Korsgaard (2009) remarque que « la conscience de soi impose que l’on contrôle ses croyances et ses actions ». Elle définit la « raison » comme un « pouvoir » dont nous disposons, en vertu de « l’auto-conscience ». Soit une « conscience fondée sur les croyances et les actions ».
Cela nous donne, comme humains, une « capacité de contrôle sur nos croyances et nos actions », ce qui nous avantage par rapport aux « animaux ». Mais cela nous désavantage, pour ainsi dire, en ce que nous « devons choisir les raisons pour imputer de l’importance à nos croyances et à nos actions ».
À cet égard, nous emportons une responsabilité personnelle et collective directe sur nos « croyances » et sur nos « actions », en ce que nous devons « trouver des principes normatifs » à ce que nous « croyons » et à ce que nous « faisons ». Et cela entraîne une autre distinction, par rapport aux animaux, en ce que, comme humains, nous disposions de la « faculté d’auto-conception normative » en ces matières.

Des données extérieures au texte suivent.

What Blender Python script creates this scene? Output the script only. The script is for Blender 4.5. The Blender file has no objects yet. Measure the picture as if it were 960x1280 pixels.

Il découle de tout cela, jusqu’à un certain point, que le fait d’être des humains soit une « aventure » et un « sort » tout à la fois.
En entreprise, plus particulièrement, nous ne pouvons constamment nous dissimuler derrière des excuses de réflexe ou d’erreurs simples d’appréciation du contexte et des conditions de vie qui sont nôtres, pour passer sous silence la responsabilité que nous avons « d’avoir la conscience requise pour contrôler nos croyances et nos actions ». Bien évidemment, nous sommes influencés par ce contexte et par ces conditions. Mais cela n’oblitère en rien « la capacité de jugement » dont nous disposons, pour « être, avoir et agir » (Tardif, 2018), et donc demeurer responsables de nos « croyances » et de nos « actions ». En somme, nous devons être « conscients » de nous-mêmes, après avoir pris « conscience de notre environnement » et de ses « effets sur nous-mêmes ».
La « faculté d’auto-conception normative », dont parle Korsgaard, se résume à cela. Sans quoi, les valeurs et les comportements des humains que nous sommes ne tiendraient plus que du hasard de « l’aventure », alors que nous avons toujours le « sort » de nos responsabilités envers nous-mêmes et envers les autres.
Il arrive, trop souvent, en entreprise, que les conséquences de nos décisions et de nos actes soient interprétées comme des accidents de parcours, alors que ceux-ci étaient fondés sur le bagage de « croyances » qui conditionnaient nos « actions » au départ de nos choix de comportement individuel et collectif. Le management n’est pas un exercice de défoulement, dont l’issue doit être entendue comme une « aventure » sur laquelle nul n’a de prise personnelle ou conjointe. Au contraire, le management est un « sort », qui emporte une responsabilité directe et proportionnelle à nos choix de « croyances » et « d’actions ».
Parce que l’entreprise est un corps social « d’actions » à une fin de service optimal au marché, son management doit se fonder sur des « croyances » à responsabilité personnelle et collective pour chacun assumant son activité et ses affaires. Or, force est de constater, que la « responsabilisation des acteurs » est le cadet des soucis d’un nombre effroyablement élevé de personnes dans l’entreprise actuelle.
La course à la performance fait oublier les « responsabilités propres » de chacun au profit des « avantages individuels » pour tous, tant pour les dirigeants que pour le personnel. C’est tout comme si les « actions » de chacun dépendaient de « croyances » dont aucun n’a « conscience », faute « d’auto-conception normative » en matière de service social optimisé, comme le suppose (voire le commande) la « mission implicite de l’entreprise » (Tardif, 2019).
Chez vous, en entreprise, « la conscience de soi impose le contrôle de ses croyances et de ses actions » comme modus operandi acquiescé pour chacun, ou « l’inconscience fait que tous traitent leurs croyances et leurs actions comme des jeux à somme nulle pour chacun d’autre »?